As escolhas, principalmente do que a gente deve acreditar, até nessa questão do viés de confirmação natural e saudável é que a gente olhe para os dois lados,  com uma amplitude de olhar, de ouvir opiniões diferentes daquilo que já tendemos a acreditar. E, mesmo assim, a gente continua confirmando aquilo que a gente imagina, ou seja, eu vejo as opiniões e a partir daí eu escolho, mesmo que seja o viés que eu já estava tendendo. O grande perigo é quando a gente escolhe, sem olhar, negando completamente o que se está vendo das outras possibilidades.

 

O movimento antivacina é um posicionamento que se dá a partir do viés de confirmação?

 

Sim. Infelizmente o movimento antivacina é um deles, porque sempre vai ser possível, como a gente falou em termos de ciência, achar alguma evidência ou alguém que não foi beneficiado, que passou mal com uma vacina. Então os movimentos antivacina são baseados em alguns fatos e evidências, que regem uma minoria, um percentual muito menor do que as outras evidências, mas é que a pessoa tende a olhar só para essas evidências.

 

Como fazer com que as pessoas enxerguem que talvez as crenças e convicções delas estejam erradas?

 

Eu acho que a primeira coisa é a gente saber que existe essa tendência natural, cerebral, humana, do viés da confirmação. Sabendo da existência desse  fenômeno estimulamos essa amplitude de olhar e daí já temos um pouquinho mais de controle e chance de  administrá-lo.

 

Quais movimentos podem fazer para enxergarmos e estarmos abertos a ouvir e refletir sobre opiniões contrárias a nossa?

 

Os principais movimentos que a gente pode fazer são relacionados a essa questão de simplesmente olhar para opiniões diferentes daquilo que nós gostaríamos que fosse verdade, por exemplo, ou que a gente já está tendendo a achar.

 

Qual o limite entre expor o seu ponto de vista e respeitar o ponto de vista do outro?
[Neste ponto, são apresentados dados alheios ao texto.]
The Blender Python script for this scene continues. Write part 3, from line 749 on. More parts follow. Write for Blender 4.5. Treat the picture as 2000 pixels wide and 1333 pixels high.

Essa é uma discussão complexa. As pessoas podem expor o ponto de vista delas, mas têm que tomar muito cuidado como isso é feito. É sempre válido ter o seu ponto de vista, mas não necessariamente colocando o do outro como errado. O certo e errado hoje são muito difíceis, a não ser no assunto ciência. Você pode expor a sua opinião, as suas crenças baseadas em algumas evidências, sempre tendo uma abertura flexível. Eu acho que uma frase boa é: “flexibilidade de olhar para as coisas que não necessariamente são as confirmações do que você imagina”.